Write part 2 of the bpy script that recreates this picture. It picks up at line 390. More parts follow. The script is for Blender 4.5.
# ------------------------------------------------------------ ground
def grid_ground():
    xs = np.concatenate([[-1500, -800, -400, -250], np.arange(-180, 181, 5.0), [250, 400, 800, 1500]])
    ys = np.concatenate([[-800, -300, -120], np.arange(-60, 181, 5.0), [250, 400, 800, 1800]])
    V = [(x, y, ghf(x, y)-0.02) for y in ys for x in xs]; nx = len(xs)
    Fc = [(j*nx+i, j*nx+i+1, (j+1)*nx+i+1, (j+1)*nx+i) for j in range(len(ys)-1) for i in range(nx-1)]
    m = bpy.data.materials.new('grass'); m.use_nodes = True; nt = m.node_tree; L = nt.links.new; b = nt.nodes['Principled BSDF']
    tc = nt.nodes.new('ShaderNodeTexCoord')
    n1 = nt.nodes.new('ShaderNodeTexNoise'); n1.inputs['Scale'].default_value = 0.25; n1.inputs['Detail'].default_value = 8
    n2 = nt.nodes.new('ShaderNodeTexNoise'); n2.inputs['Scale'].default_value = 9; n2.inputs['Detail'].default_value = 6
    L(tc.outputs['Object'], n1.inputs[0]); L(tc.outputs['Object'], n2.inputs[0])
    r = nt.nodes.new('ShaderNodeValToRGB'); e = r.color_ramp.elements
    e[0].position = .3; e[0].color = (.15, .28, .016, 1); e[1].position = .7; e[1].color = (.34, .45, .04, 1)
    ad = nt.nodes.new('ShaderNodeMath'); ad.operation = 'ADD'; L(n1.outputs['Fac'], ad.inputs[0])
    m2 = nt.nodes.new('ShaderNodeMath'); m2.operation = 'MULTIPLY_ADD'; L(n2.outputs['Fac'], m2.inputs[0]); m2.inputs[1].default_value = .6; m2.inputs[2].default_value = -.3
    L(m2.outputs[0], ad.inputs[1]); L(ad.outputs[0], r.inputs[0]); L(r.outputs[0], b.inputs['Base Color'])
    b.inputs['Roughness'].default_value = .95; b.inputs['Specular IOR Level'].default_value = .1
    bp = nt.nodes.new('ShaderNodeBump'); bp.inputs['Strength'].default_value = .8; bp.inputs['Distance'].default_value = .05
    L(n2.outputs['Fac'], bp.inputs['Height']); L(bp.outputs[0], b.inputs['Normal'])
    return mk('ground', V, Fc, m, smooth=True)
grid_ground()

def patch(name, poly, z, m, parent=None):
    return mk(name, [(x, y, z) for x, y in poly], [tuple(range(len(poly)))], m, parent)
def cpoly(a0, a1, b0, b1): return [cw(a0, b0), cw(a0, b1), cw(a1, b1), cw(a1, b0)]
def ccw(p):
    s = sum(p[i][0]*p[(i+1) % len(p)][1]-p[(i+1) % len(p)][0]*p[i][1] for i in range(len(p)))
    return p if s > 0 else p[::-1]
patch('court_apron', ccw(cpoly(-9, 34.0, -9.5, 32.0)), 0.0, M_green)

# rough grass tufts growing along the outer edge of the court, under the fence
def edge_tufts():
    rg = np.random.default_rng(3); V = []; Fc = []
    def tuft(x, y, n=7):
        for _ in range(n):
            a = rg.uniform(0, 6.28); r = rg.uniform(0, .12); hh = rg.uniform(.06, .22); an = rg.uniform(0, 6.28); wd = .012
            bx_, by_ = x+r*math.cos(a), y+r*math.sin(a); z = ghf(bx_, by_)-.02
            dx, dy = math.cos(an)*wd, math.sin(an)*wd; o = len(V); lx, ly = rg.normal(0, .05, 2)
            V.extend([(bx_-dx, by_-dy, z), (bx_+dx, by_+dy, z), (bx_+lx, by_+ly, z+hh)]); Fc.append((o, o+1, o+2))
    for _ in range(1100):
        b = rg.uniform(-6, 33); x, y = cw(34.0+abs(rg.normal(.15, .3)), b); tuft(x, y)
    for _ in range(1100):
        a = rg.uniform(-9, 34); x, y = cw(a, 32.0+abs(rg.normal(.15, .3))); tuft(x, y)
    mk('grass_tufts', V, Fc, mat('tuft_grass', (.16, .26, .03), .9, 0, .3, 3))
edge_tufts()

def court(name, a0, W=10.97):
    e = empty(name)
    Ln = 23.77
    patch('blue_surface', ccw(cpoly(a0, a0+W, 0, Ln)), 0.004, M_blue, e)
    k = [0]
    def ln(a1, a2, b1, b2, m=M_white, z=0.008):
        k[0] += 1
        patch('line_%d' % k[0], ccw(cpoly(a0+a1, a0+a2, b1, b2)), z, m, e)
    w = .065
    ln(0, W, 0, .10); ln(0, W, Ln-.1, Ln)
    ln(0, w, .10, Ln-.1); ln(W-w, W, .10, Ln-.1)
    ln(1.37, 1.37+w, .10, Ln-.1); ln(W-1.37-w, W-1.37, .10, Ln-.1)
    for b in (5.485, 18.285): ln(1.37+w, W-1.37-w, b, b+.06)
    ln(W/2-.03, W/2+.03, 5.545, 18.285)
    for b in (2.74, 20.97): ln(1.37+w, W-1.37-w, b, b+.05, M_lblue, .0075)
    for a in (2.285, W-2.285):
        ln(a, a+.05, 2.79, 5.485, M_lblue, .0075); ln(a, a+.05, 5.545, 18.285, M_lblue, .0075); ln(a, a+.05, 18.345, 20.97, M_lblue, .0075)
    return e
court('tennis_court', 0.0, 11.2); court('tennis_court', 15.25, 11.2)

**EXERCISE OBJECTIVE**
Reproduce the material in full, with no word added or dropped.

**WORKED SOLUTION**
Write part 2 of the bpy script that recreates this picture. It picks up at line 390. More parts follow. The script is for Blender 4.5.
# ------------------------------------------------------------ ground
def grid_ground():
    xs = np.concatenate([[-1500, -800, -400, -250], np.arange(-180, 181, 5.0), [250, 400, 800, 1500]])
    ys = np.concatenate([[-800, -300, -120], np.arange(-60, 181, 5.0), [250, 400, 800, 1800]])
    V = [(x, y, ghf(x, y)-0.02) for y in ys for x in xs]; nx = len(xs)
    Fc = [(j*nx+i, j*nx+i+1, (j+1)*nx+i+1, (j+1)*nx+i) for j in range(len(ys)-1) for i in range(nx-1)]
    m = bpy.data.materials.new('grass'); m.use_nodes = True; nt = m.node_tree; L = nt.links.new; b = nt.nodes['Principled BSDF']
    tc = nt.nodes.new('ShaderNodeTexCoord')
    n1 = nt.nodes.new('ShaderNodeTexNoise'); n1.inputs['Scale'].default_value = 0.25; n1.inputs['Detail'].default_value = 8
    n2 = nt.nodes.new('ShaderNodeTexNoise'); n2.inputs['Scale'].default_value = 9; n2.inputs['Detail'].default_value = 6
    L(tc.outputs['Object'], n1.inputs[0]); L(tc.outputs['Object'], n2.inputs[0])
    r = nt.nodes.new('ShaderNodeValToRGB'); e = r.color_ramp.elements
    e[0].position = .3; e[0].color = (.15, .28, .016, 1); e[1].position = .7; e[1].color = (.34, .45, .04, 1)
    ad = nt.nodes.new('ShaderNodeMath'); ad.operation = 'ADD'; L(n1.outputs['Fac'], ad.inputs[0])
    m2 = nt.nodes.new('ShaderNodeMath'); m2.operation = 'MULTIPLY_ADD'; L(n2.outputs['Fac'], m2.inputs[0]); m2.inputs[1].default_value = .6; m2.inputs[2].default_value = -.3
    L(m2.outputs[0], ad.inputs[1]); L(ad.outputs[0], r.inputs[0]); L(r.outputs[0], b.inputs['Base Color'])
    b.inputs['Roughness'].default_value = .95; b.inputs['Specular IOR Level'].default_value = .1
    bp = nt.nodes.new('ShaderNodeBump'); bp.inputs['Strength'].default_value = .8; bp.inputs['Distance'].default_value = .05
    L(n2.outputs['Fac'], bp.inputs['Height']); L(bp.outputs[0], b.inputs['Normal'])
    return mk('ground', V, Fc, m, smooth=True)
grid_ground()

def patch(name, poly, z, m, parent=None):
    return mk(name, [(x, y, z) for x, y in poly], [tuple(range(len(poly)))], m, parent)
def cpoly(a0, a1, b0, b1): return [cw(a0, b0), cw(a0, b1), cw(a1, b1), cw(a1, b0)]
def ccw(p):
    s = sum(p[i][0]*p[(i+1) % len(p)][1]-p[(i+1) % len(p)][0]*p[i][1] for i in range(len(p)))
    return p if s > 0 else p[::-1]
patch('court_apron', ccw(cpoly(-9, 34.0, -9.5, 32.0)), 0.0, M_green)

# rough grass tufts growing along the outer edge of the court, under the fence
def edge_tufts():
    rg = np.random.default_rng(3); V = []; Fc = []
    def tuft(x, y, n=7):
        for _ in range(n):
            a = rg.uniform(0, 6.28); r = rg.uniform(0, .12); hh = rg.uniform(.06, .22); an = rg.uniform(0, 6.28); wd = .012
            bx_, by_ = x+r*math.cos(a), y+r*math.sin(a); z = ghf(bx_, by_)-.02
            dx, dy = math.cos(an)*wd, math.sin(an)*wd; o = len(V); lx, ly = rg.normal(0, .05, 2)
            V.extend([(bx_-dx, by_-dy, z), (bx_+dx, by_+dy, z), (bx_+lx, by_+ly, z+hh)]); Fc.append((o, o+1, o+2))
    for _ in range(1100):
        b = rg.uniform(-6, 33); x, y = cw(34.0+abs(rg.normal(.15, .3)), b); tuft(x, y)
    for _ in range(1100):
        a = rg.uniform(-9, 34); x, y = cw(a, 32.0+abs(rg.normal(.15, .3))); tuft(x, y)
    mk('grass_tufts', V, Fc, mat('tuft_grass', (.16, .26, .03), .9, 0, .3, 3))
edge_tufts()

def court(name, a0, W=10.97):
    e = empty(name)
    Ln = 23.77
    patch('blue_surface', ccw(cpoly(a0, a0+W, 0, Ln)), 0.004, M_blue, e)
    k = [0]
    def ln(a1, a2, b1, b2, m=M_white, z=0.008):
        k[0] += 1
        patch('line_%d' % k[0], ccw(cpoly(a0+a1, a0+a2, b1, b2)), z, m, e)
    w = .065
    ln(0, W, 0, .10); ln(0, W, Ln-.1, Ln)
    ln(0, w, .10, Ln-.1); ln(W-w, W, .10, Ln-.1)
    ln(1.37, 1.37+w, .10, Ln-.1); ln(W-1.37-w, W-1.37, .10, Ln-.1)
    for b in (5.485, 18.285): ln(1.37+w, W-1.37-w, b, b+.06)
    ln(W/2-.03, W/2+.03, 5.545, 18.285)
    for b in (2.74, 20.97): ln(1.37+w, W-1.37-w, b, b+.05, M_lblue, .0075)
    for a in (2.285, W-2.285):
        ln(a, a+.05, 2.79, 5.485, M_lblue, .0075); ln(a, a+.05, 5.545, 18.285, M_lblue, .0075); ln(a, a+.05, 18.345, 20.97, M_lblue, .0075)
    return e
court('tennis_court', 0.0, 11.2); court('tennis_court', 15.25, 11.2)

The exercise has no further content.